Misteriosamente, o "pensamento único" de que JPP se queixa é o da
"direita".
Não
caio na infantilidade de recorrer ao argumento exactamente oposto. Nas
televisões e nos jornais, sobram, por enquanto, alguns lugares onde a
"direita" (leia-se tudo o que não se desfaz em mesuras perante a
oligarquia) consegue aliviar-se de duas ou três opiniões. O quadro geral,
porém, é de uma humilhante submissão ao poder vigente e às respectivas
simpatias. No fundo, cerca de 87% do espaço "mediático" (desculpem)

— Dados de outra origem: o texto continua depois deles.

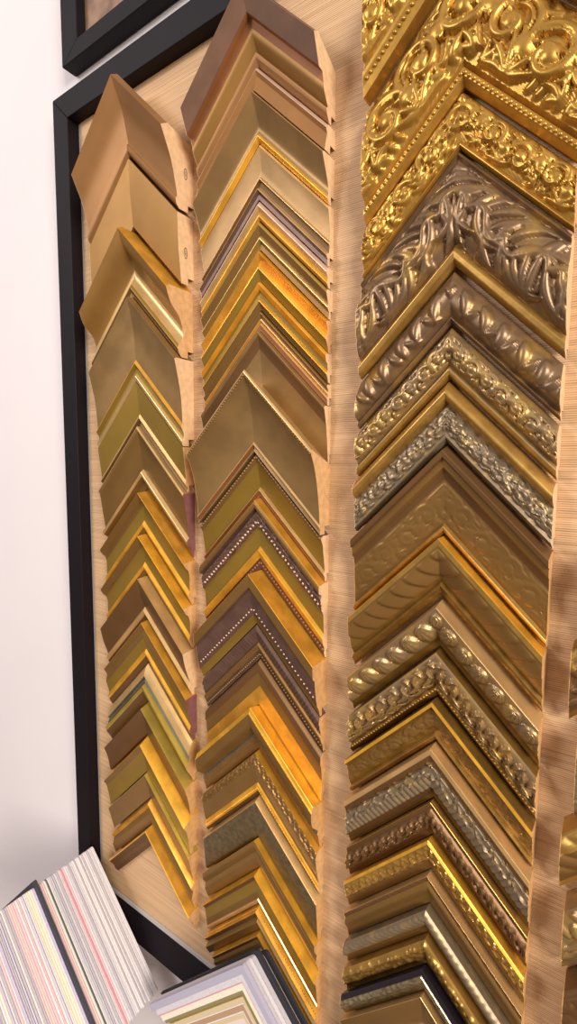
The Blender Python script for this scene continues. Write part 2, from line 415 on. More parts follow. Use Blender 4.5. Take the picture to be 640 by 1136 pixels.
        if stamp_mark and side > 0:
            # small oval ink stamp with two strokes on the cut end
            vs, fs = [], []
            Yc, zc = -4.9 - WD, 1.5
            n_ = 20; xx = (WD + .07) / 100
            for i in range(n_):
                a = 2 * math.pi * i / n_
                for rr in (1., .82): vs.append((xx, -(zc + .32 * rr * math.cos(a)) / 100, (Yc + .75 * rr * math.sin(a)) / 100))
            for i in range(n_):
                j = (i + 1) % n_; fs.append((2 * i, 2 * j, 2 * j + 1, 2 * i + 1))
            for (u0, v0, u1, v1) in ((-.16, -.35, -.16, .4), (.0, -.4, .16, .1), (.16, .1, .0, .4), (-.05, -.1, .16, -.1)):
                dxx, dyy = u1 - u0, v1 - v0; L = math.hypot(dxx, dyy); px, py = -dyy / L * .03, dxx / L * .03; n0 = len(vs)
                for (uu, v_) in ((u0 + px, v0 + py), (u1 + px, v1 + py), (u1 - px, v1 - py), (u0 - px, v0 - py)): vs.append((xx, -(zc + uu) / 100, (Yc + v_) / 100))
                fs.append((n0, n0 + 1, n0 + 2, n0 + 3))
            o = link('ink_stamp', mesh('ink_stamp', vs, fs), ce, [INK])
    return root

C = True
X1, X2, X3, WD = -62.55, -39.84, -15.89, 9.9
GL, GM, GR, G4 = 'gold moulding corner samples of the left column', 'moulding corner samples of the middle column', 'ornate moulding corner samples of the right column', 'moulding corner samples at the right edge'
def L(pts, label, base, **k): sample(X1 + k.pop('dx', 0), WD, pts, label, base, GL, **k)
def M(pts, label, base, **k): sample(X2 + k.pop('dx', 0), k.pop('wd', WD), pts, label, base, GM, **k)
def R(pts, label, base, **k): sample(X3 + k.pop('dx', 0), WD, pts, label, base, GR, **k)

# --- left column, plain gilded profiles, top to bottom
L([(53.9, 4.6), (53.2, 5.7), (51.6, 4.9, None, C), (49.4, 3.9, None, C), (46.2, 3.1, None, C), (45.6, 3.0), (45.3, 3.3), (44.6, 3.2), (44.1, 2.7)],
  'wide copper-gold scooped sample with stamped end, topmost of the left column', 'copper', end=0, stamp_mark=True, yback=53.0, dx=.35)
L([(43.7, 2.9), (39, 2.75), (34.6, 2.3)],
  'flat ochre-gold slab with stamped pale end, second from top in the left column', 'ochre', end=0, stamp_mark=True, dx=.2)
L([(33.9, 4.3, 'yellow'), (33.5, 4.9), (31.6, 4.1, 'ochre', C), (30.2, 2.7, None, C), (28.6, 2.0, None, C), (27.4, 2.0, 'cham', C), (26.4, 2.7, None, C), (25.9, 3.0, 'olive'), (25.2, 2.7, 'brown'), (24.7, 2.3, 'cham')],
  'curved yellow-gold sample with polished lower cove, third down in the left column', 'yellow', end=1)
L([(24.5, 3.3), (24.3, 3.6), (22.8, 3.2, None, C), (19.5, 2.5, None, C), (15.6, 2.2, None, C), (15.1, 2.5, 'yellow'), (14.3, 2.0, 'olive'), (13.6, 2.0), (13.2, 2.4, 'cham'), (12.45, 2.2)],
  'broad dull bronze scooped sample with twin gold lips, fourth down in left column', 'bronze', end=0)
L([(12.3, 2.25), (7.6, 1.65), (7.0, 1.9, 'cham'), (6.4, 1.3, 'brown'), (5.9, 1.6, 'bronze')],
  'flat olive-gold sample with a thin grooved lip, fifth from top in the left column', 'olive', end=1)
L([(5.7, 2.2, 'cham'), (5.4, 2.4), (4.9, 2.1, 'bronze'), (2.4, 1.7, 'dull'), (-.8, 1.2, 'dull'), (-1.3, 1.7, 'cham'), (-1.9, 1.6), (-2.4, .8, 'dull'), (-3.8, .5)],
  'dull brown-gold sample with a champagne lip and plum end, sixth in the left column', 'dull', end=2)
L([(-4.3, .9), (-4.45, 2.5, 'yellow'), (-5.2, 2.0, 'dull'), (-5.6, 1.5), (-6.4, 1.2), (-8.8, 1.2, 'olive'), (-9.4, 1.6, 'bright'), (-9.9, 1.4), (-10.8, .8, 'dull')],
  'yellow-edged stepped gold sample below the plum-ended one in the left column', 'yellow', end=3)
L([(-10.95, 1.0), (-11.15, 2.6, 'bright'), (-12.0, 2.1, 'dull'), (-12.5, 1.5), (-13.4, 1.2, 'olive'), (-15.4, 1.2, 'olive'), (-16.0, 1.6, 'bright'), (-16.5, 1.4), (-17.5, .8, 'dull')],
  'gold sample with painted-on edge glow and bright lip, eighth from top in the left column', 'bright', end=1)
L([(-17.7, 1.1), (-17.9, 2.8, 'cham'), (-20.0, 2.3, 'brown', C), (-22.6, 1.4, 'brown', C), (-23.2, 1.8, 'cham'), (-23.9, 1.4), (-24.7, .9, 'brown')],
  'brown faced sample with champagne top edge and lip, ninth in the left column', 'cham', end=0)
L([(-24.9, 1.1), (-25.05, 2.3, 'yellow'), (-26.2, 1.7, 'dull'), (-27.5, 1.9, 'dull'), (-29.5, 1.3, 'olive'), (-30.1, 1.6, 'bright'), (-30.7, 1.4), (-31.9, .8, 'brown')],
  'dull gold sample with a thin bright lip above the silver-striped one, left column', 'yellow', end=2)
L([(-32.1, 1.0), (-32.6, 1.5, 'cham'), (-33.9, 1.9, 'cham'), (-34.2, 1.5, 'silver'), (-34.9, 1.8, 'silver'), (-35.1, 1.6, 'brown'), (-35.4, 2.3, 'lemon'), (-36.2, 2.2, 'lemon'), (-37.6, 1.3, 'brown'), (-38.3, 1.0)],
  'cream and silver striped narrow sample with a pale lemon ridge in the left column', 'cham', end=3)
L([(-38.6, 1.2), (-39.1, 2.7, 'lemon'), (-41.2, 2.0, 'brown', C), (-43.6, 1.6, 'brown', C), (-43.9, 1.2)],
  'brown faced sample with a pale lemon top edge, fifth from bottom of the left column', 'lemon', end=3)
L([(-44.1, 1.2), (-45.1, 3.0, 'bright'), (-46.2, 2.4, 'dull', C), (-48.6, 1.9, 'olive', C), (-50.1, 1.7)],
  'sample with the broadest yellow top edge, glow painted on, fourth from bottom, left column', 'bright', end=3)
L([(-50.3, 1.6, 'lemon'), (-50.5, 2.2, 'lemon'), (-52.0, 1.8, 'dull'), (-54.9, 1.1)],
  'low plain dull-gold sample with hairline bright edge, third from bottom, left column', 'lemon', end=3)
L([(-55.3, .9, 'yellow'), (-55.9, 1.7), (-56.6, 1.2, 'yellow'), (-57.8, 1.5, 'dull'), (-59.7, .9)],
  'low twin-stepped gold sample, second from bottom of the left column', 'yellow', end=3)
L([(-60.0, .9, 'yellow'), (-60.2, 2.3, 'yellow'), (-60.5, 2.3, 'bright'), (-61.8, 1.4, 'brown', C), (-62.6, 1.2, 'brown'), (-63.6, .5)],
  'plain gold-edged sample with bare cloth beneath it, bottom of the left column', 'yellow', end=1)

# --- middle column
M([(55.2, 3.9, 'wood'), (54.8, 4.7), (52.0, 3.6, 'wood'), (51.9, 2.9, 'rust'), (51.0, 2.6, 'rust'), (50.2, 2.4, 'ochre', C), (49.0, 1.6, 'ochre', C), (48.9, 1.9, 'copper'), (48.3, 1.8), (47.5, 1.3)],
  'brown wood-banded sample with a copper-gold inner cove, topmost of the middle column', 'wood', end=0, yback=53.4)
M([(47.3, 1.5, 'pink'), (46.9, 2.0), (46.3, 1.7, 'copper'), (44.4, 2.2)],
  'narrow copper-gold sample with grey-pink top line, second down in the middle column', 'copper', end=0)
M([(44.2, 2.3, 'cham'), (44.0, 2.7), (42.6, 2.0, 'bronze', C), (40.9, 1.3, 'bronze', C), (40.0, 1.3, 'bronze', C), (39.7, 1.6, 'bright'), (39.1, 1.1)],
  'mottled bronze scooped sample with a polished gold lip, third in the middle column', 'bronze', end=0)
M([(39.0, 1.0, 'cham'), (38.7, 1.2), (36.2, .7, 'bronze'), (35.3, .7), (35.0, 1.2, 'cham'), (34.7, .8, 'brown'), (34.0, .9, 'brown'), (33.6, 1.6, 'cham'), (33.1, 1.2, 'purple'), (32.5, 1.2)],
  'bronze sample with two champagne ridges and plum groove, fourth in middle column', 'bronze', end=0)
M([(32.3, 1.1, 'pink'), (31.8, 1.5), (31.1, 1.1, 'cham'), (30.6, 1.3, 'yellow'), (30.1, 1.0)],
  'thin pinkish-silver ridged sample over a gold line in the middle column', 'pink', end=0)
M([(29.9, 1.2, 'brown'), (29.6, 1.4, 'olive'), (28.3, .9, 'dull'), (28.0, 1.2, 'cham'), (27.4, .7, 'olive'), (26.7, .8, 'dull')],
  'flat dull olive-gold sample below the pinkish ridge in the middle column', 'dull', end=0)
M([(26.5, .9, 'orange'), (26.3, 1.4), (25.4, .9, 'yellow'), (24.9, 1.2, 'orange'), (24.4, 1.4, 'bright'), (23.3, .8, 'olive'), (22.9, .7)],
  'vivid orange-yellow ridged sample, seventh from top in the middle column', 'orange', end=1)
M([(22.8, .9, 'bright'), (22.6, 1.4), (21.8, 1.2, 'orange'), (21.6, .9, 'olive'), (20.8, .8, 'olive'), (20.5, 1.2, 'bright'), (19.9, .8, 'dull'), (19.5, .7)],
  'olive sample with one orange-gold stripe, eighth from top in the middle column', 'bright', end=0)
M([(19.3, .7, 'dull'), (19.1, 1.0), (18.5, .6, 'dull'), (18.3, .9, 'cham'), (17.9, .6, 'yellow'), (17.7, .9, 'cham'), (17.1, .8, 'rust'), (16.9, .8)],
  'narrow rust-brown sample with two bright hairlines above the broad olive panel', 'dull', end=0)
M([(16.8, 1.3), (16.6, 1.6), (16.2, 1.4, 'bronze'), (14.6, 1.0, 'brown'), (12.5, .7, 'bronze'), (10.5, .5, 'bronze'), (10.2, .5)],
  'smooth dark olive-bronze panel sample behind the big beaded one in the middle column', 'bronze', end=0)
M([(11.6, 4.1, 'brown'), (11.3, 4.3, 'cham'), (10.9, 4.2, 'bronze'), (9.8, 3.6, None, C), (7.6, 2.9, None, C), (4.9, 2.4, None, C), (2.9, 2.2, None, C), (2.6, 2.4, 'cham'), (2.2, 2.0, 'rust'), (1.7, 2.1, 'bronze')],
  'large brown-gold scooped sample with beaded outer rim, jutting from the middle column', 'dull', end=1, beads=[(11.0, 4.15, .16, .42, 'dull')], yback=10.0)
M([(1.5, 1.4, 'purple'), (1.2, 1.9), (.4, 1.4, 'dull'), (-2.9, .8, 'olive'), (-3.2, 1.2, 'cham'), (-3.7, .8, 'rust'), (-4.1, .8)],
  'yellow-olive panel sample with a fine beaded top edge, below the large scooped one', 'purple', end=0, beads=[(1.05, 1.75, .17, .48, 'bronze')])
M([(-4.3, .7, 'yellow'), (-4.5, 2.1, 'yellow'), (-5.0, 2.2, 'dull'), (-5.5, 2.1, 'dull'), (-5.7, 1.5, 'purple'), (-6.3, 1.6, 'purple'), (-8.0, 1.2, 'purple'), (-8.3, 1.0, 'olive'), (-10.7, .8, 'olive'), (-11.1, 1.3, 'bright'), (-12.2, .9, 'bright'), (-12.4, .7, 'purple'), (-13.3, .7, 'purple'), (-13.7, .5)],
  'sample with a silver-beaded plum band and a dark bead row, middle column', 'yellow', end=0,
  reliefs=[('fine', -6.0, -8.1, .18, 1.3)], beads=[(-7.3, 1.45, .2, .62, 'pink'), (-12.8, .75, .2, .5, 'rust')])
M([(-13.9, .8, 'yellow'), (-14.0, 3.4, 'yellow'), (-15.7, 3.3, 'dull'), (-15.9, 2.9, 'purple'), (-17.8, 2.6, 'purple'), (-19.5, 2.2, 'purple'), (-19.8, 1.9, 'olive'), (-20.9, 1.5, 'olive')],
  'jutting sample with a broad yellow top face and small white beads on plum', 'yellow', end=3, beads=[(-18.7, 2.35, .15, .62, 'pink')])
M([(-21.1, 1.5, 'purple'), (-21.6, 1.7, 'purple'), (-23.6, 1.1, 'purple'), (-23.9, 1.4, 'dull'), (-24.7, 1.0, 'dull'), (-25.0, .8, 'purple'), (-25.9, .6)],
  'dark brown carved sample with a narrow bead row beneath the white-beaded one', 'purple', end=3,
  reliefs=[('flute', -21.5, -23.6, .14, .55)], beads=[(-25.3, .8, .16, .42, 'dull')])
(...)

disponível serve para desancar em Pedro Passos Coelho e bajular os abundantes
inimigos dele. Ocasionalmente, para desenjoar, bate-se em alvos acessórios e
que com retorcida habilidade lá se arranja forma de associar ao presidente do
PSD: a "troika", o sr. Trump, o "neoliberalismo", o
"nacionalismo", a "globalização", os lucros da banca, as
perdas da banca, etc. O facto de não haver aqui vestígio de coerência, ou de
vergonha na cara, não prejudica a estratégia. A acreditar nas sondagens,
favorece-a.
Moral
da história? Não existe. Existe uma evidência: a vulgata omnipresente é aquilo
que JPP, aí por 2011 e razões que não comento, desatou a defender. E a
realidade, sem aspas, é o que nos cairá em cima não tarda. Previsivelmente,
como de costume, os autores da farsa sairão dela entre risos. Nós já não iremos
a tempo.
O
BOM
1
kextão de cãoçuantes
Por
não gostar do princípio nem do resultado, não uso o acordo ortográfico. Mas uma
petição contra o dito vem lembrar que este não é o principal problema.
Subscrita por dezenas de figuras públicas ou convencidas disso, a petição
mistura quem escreve em português de gente, quem escreve em português sofrível
e quem tortura o português com requintes. Donde a futilidade da empreitada: lutar
pela sobrevivência do "c" mudo quando a frase à volta já morreu há
muito é como salvar o tapete de um carro em chamas. Por bonito que seja, não
vale o esforço.
O
MAU
Selfie-made
man
É
falso que, na entrevista à SIC, o prof. Marcelo se tenha limitado a elogiar o
Governo. Também dedicou elogios ao primeiro-ministro oficioso: ele próprio. De
resto, provou-se que o homem é mesmo o Presidente de todos os portugueses – de
todos os portugueses que acreditam no arranjinho que manda nisto, que
beneficiam dolosamente do arranjinho e que detestam Pedro Passos Coelho por
julgá-lo o último obstáculo à impunidade do arranjinho. O País
"descrispado" (sic) do prof. Marcelo é imaginário. Por azar, os
portugueses são reais.
O
VILÃO
Marchas
populistas
Contar
os participantes na posse do sr. Trump é escusado. Importa é contar os
participantes nos protestos contra o sr. Trump, perdão, em prol das senhoras. E
apurar quantos possuem no currículo o respeito pela liberdade. Muito poucos,
com certeza. Do que vi, admitindo excepções, a coisa oscilava entre taradinhos
das "conspirações", leninistas encartados e gente que nunca se maçou
com o suplício das mulheres sob o islão. Têm piada? Alguma, perdida quando se
nota que, apesar da ameaça que o sr. Trump representa, há perigos bem maiores.